しかし悔しい。この回転、このモーターの素晴らしいうねり音をなぜ諦めなければならないのか。FFB0812EHEは自分の力を持て余しているだけなのだ。冷却という意味ではこれ以上のファンはないのに、だ。僕はこのファンの最後の花道を演出することにした。
そのころ、僕が使っていたミドルタワーケースは、背面に8センチファンが取り付けられる穴が2個あいていた。そして自作に便利なようにキャスター付きの台にケースを載せていたのだ。もしかしたらFFB0812EHEは、このケースを動かすことができるかもしれない。そう思わせるぐらいの風量がFFB0812EHEにはあったのだ。
念のためもう1個FFB0812EHEを購入して実験は始まった。妻の外出を待って、フローリング床のリビングでPCのスイッチを入れた。すさまじい金属音、狙い通りの風が後方に巻き起こる。しかしミドルタワーケースはピクリともしない。
ならばと右手の人差指でケースに初速を与えてみた。

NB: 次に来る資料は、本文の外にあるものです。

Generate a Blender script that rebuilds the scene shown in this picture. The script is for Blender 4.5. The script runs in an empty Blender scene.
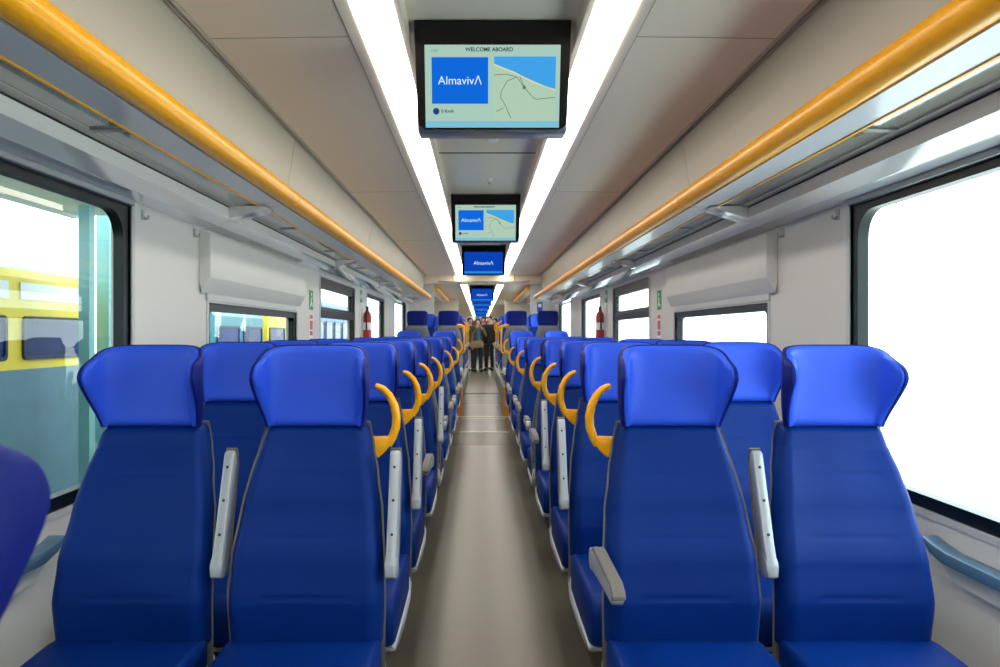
import bpy, bmesh, math, random
from mathutils import Vector, Matrix
PI = math.pi
random.seed(4)
scn = bpy.context.scene
COL = scn.collection

# ------------------------------------------------------------------ materials
def lin(c):
    return tuple(((v/255)/12.92 if v/255 <= .04045 else ((v/255+.055)/1.055)**2.4) for v in c)

def mat(name, rgb, rough=.5, metal=0., spec=.5, coat=0., bump=0., bscale=200., vary=0., vscale=6., emit=0., cior=1.5, alpha=1.):
    m = bpy.data.materials.new(name); m.use_nodes = True
    nt = m.node_tree; b = nt.nodes['Principled BSDF']
    c = lin(rgb)
    b.inputs['Base Color'].default_value = (*c, 1)
    b.inputs['Roughness'].default_value = rough
    b.inputs['Metallic'].default_value = metal
    b.inputs['Specular IOR Level'].default_value = spec
    b.inputs['Coat Weight'].default_value = coat
    b.inputs['Alpha'].default_value = alpha
    b.inputs['Coat IOR'].default_value = cior
    b.inputs['Coat Roughness'].default_value = .06
    tc = nt.nodes.new('ShaderNodeTexCoord')
    if vary > 0:
        n = nt.nodes.new('ShaderNodeTexNoise'); n.inputs['Scale'].default_value = vscale
        n.inputs['Detail'].default_value = 4
        nt.links.new(tc.outputs['Object'], n.inputs['Vector'])
        r = nt.nodes.new('ShaderNodeMapRange')
        r.inputs['To Min'].default_value = 1-vary; r.inputs['To Max'].default_value = 1+vary
        nt.links.new(n.outputs['Fac'], r.inputs['Value'])
        mx = nt.nodes.new('ShaderNodeVectorMath'); mx.operation = 'SCALE'
        mx.inputs[0].default_value = c
        nt.links.new(r.outputs['Result'], mx.inputs['Scale'])
        nt.links.new(mx.outputs['Vector'], b.inputs['Base Color'])
    if bump > 0:
        n = nt.nodes.new('ShaderNodeTexNoise'); n.inputs['Scale'].default_value = bscale
        nt.links.new(tc.outputs['Object'], n.inputs['Vector'])
        bp = nt.nodes.new('ShaderNodeBump'); bp.inputs['Strength'].default_value = bump
        bp.inputs['Distance'].default_value = .002
        nt.links.new(n.outputs['Fac'], bp.inputs['Height'])
        nt.links.new(bp.outputs['Normal'], b.inputs['Normal'])
    if emit > 0:
        b.inputs['Emission Color'].default_value = (*c, 1)
        b.inputs['Emission Strength'].default_value = emit
    return m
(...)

クイと押すと、ミドルタワーは弱々しく、しかし確実に自力で前に進んだのだ。FFB0812EHEの実力は証明されたのだった。
PCの現状は、とても平和で静かな状況だ。省エネ、静音にも僕は大賛成である。しかしあのころ、まったく逆方向に弾けていた時代があったからこそ、今があるのだと僕は思いたい。あの経験が今の下地にあるのだと。
あの日以来一度も回転していないFFB0812EHEを眺めながら、そんなことを思った。